Hostility towards Christians fluctuated throughout the Roman Empire. However, the emerging Christian doctrine flew in the face of established Roman religion and therefore the first documented case of major persecution of Christians in the Roman Empire begins with the Emperor Nero.

In July 64AD, a great fire engulfed Rome, destroying large portions of the city and causing economic devastation to the Roman population.

People began to speculate that Nero himself had initiated the fire, because of his eccentricity and maybe even insanity, in order to rebuild the city to his own taste and to build a large and lavish palace for himself.

Nero ‘pinned’ the blame for that fire on the city’s small Christian community (regarded as a distinct, dissident group of Jews), and so he burned many of them alive. His cruelty knew no bounds as he inflicted extreme punishments upon the Christians. (St. Peter and St. Paul were said to have been martyred as a result.) Nero’s persecution was short lived. However, his reign marked the first time the Roman government distinguished Christians from Jews.

Most Roman emperors tolerated Christians, but ten emperors in particular inflicted great hardships upon Christians: Nero, Domitian, Trajan, Marcus Aurelius, Septimus Severus, Decius, Valerian, Maximus the Thracian, Aurelian the last, and most severe being Diocletian (284-305 AD).

Diocletian’s gift for mass organisation, unfortunately, extended to things religious and patriotic. In 303, Diocletian returned to hounding Christians even though his wife, Prisca, belonged to the faith.

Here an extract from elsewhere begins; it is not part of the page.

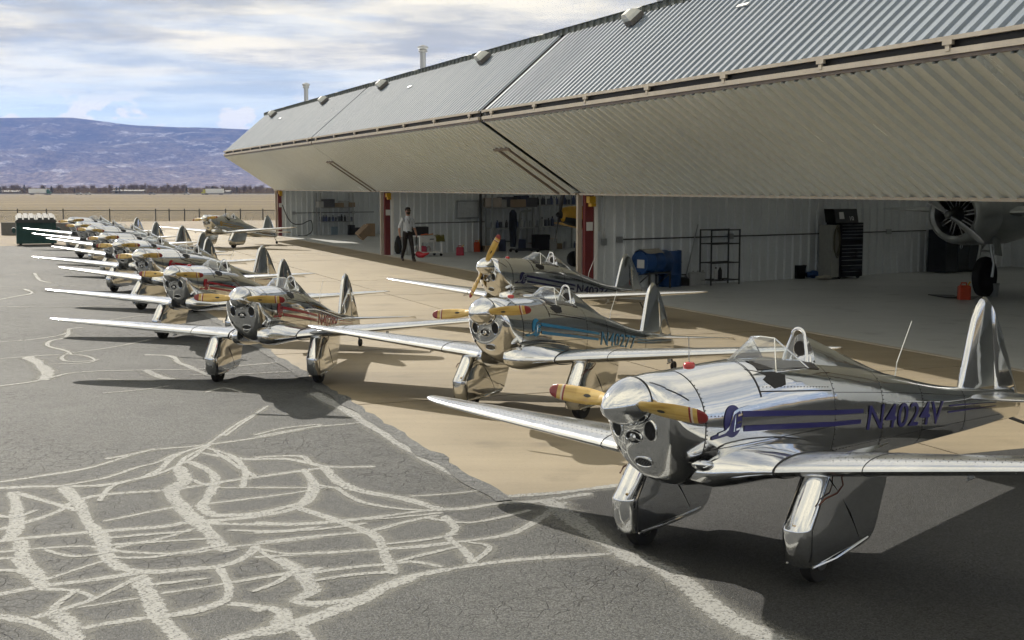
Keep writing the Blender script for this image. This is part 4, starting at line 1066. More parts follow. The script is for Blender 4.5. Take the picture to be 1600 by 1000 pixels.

St Stephen is considered to be one of the first martyrs of Christianity. Although he was a Greek Jew, he converted to Christianity and began to preach about the mission of Jesusas, becoming one of the first deacons of the Christian church. His eloquent oration and preaching methods were so effective that the Jews became worried about his unprecedented success. Even in the Sanhedrin, his argumentation was so powerful that he had to be dragged out to the streets and was thus stoned to death on the charges of blasphemy.
Zvonimir Atletic | Shutterstock

It was the first time in almost 50 years that an emperor had taken the trouble to exact such focussed persecution. This time, the unprecedented motive of this Great Persecution was the total extinction of Christianity.

The first of Diocletian’s edicts prohibited all Christian worship and commanded that churches and Christian books be destroyed. Two further edicts required in the eastern provinces, ordered clergy to be arrested unless they made sacrifices to pagan deities. By 304 AD, this edict was extended to all Christians and was particularly vicious under Diocletian in Africa.

The persecution continued under Galerius, now promoted to Augustus. In 311 AD, Galerius and his fellow emperors issued an edict cancelling the persecution of Christians. The following year, Constantine emerged triumphant in the West after the battle at the Milvian Bridge. In 313 AD, he and Licinius, soon to control the Eastern Empire, issued the Edict of Milan, which decreed full legal toleration of Christianity. After this, for all intents and purposes, no Roman emperor harassed Christians again.’10

During the severe persecution of the Diocletian period of 303 AD, Christians in Rome sought refuge in the many extensive catacombs of the city. The catacombs were labyrinthine networks of tunnels, underground rooms and passageways, which served as mausoleums in which the ancient Romans buried their dead.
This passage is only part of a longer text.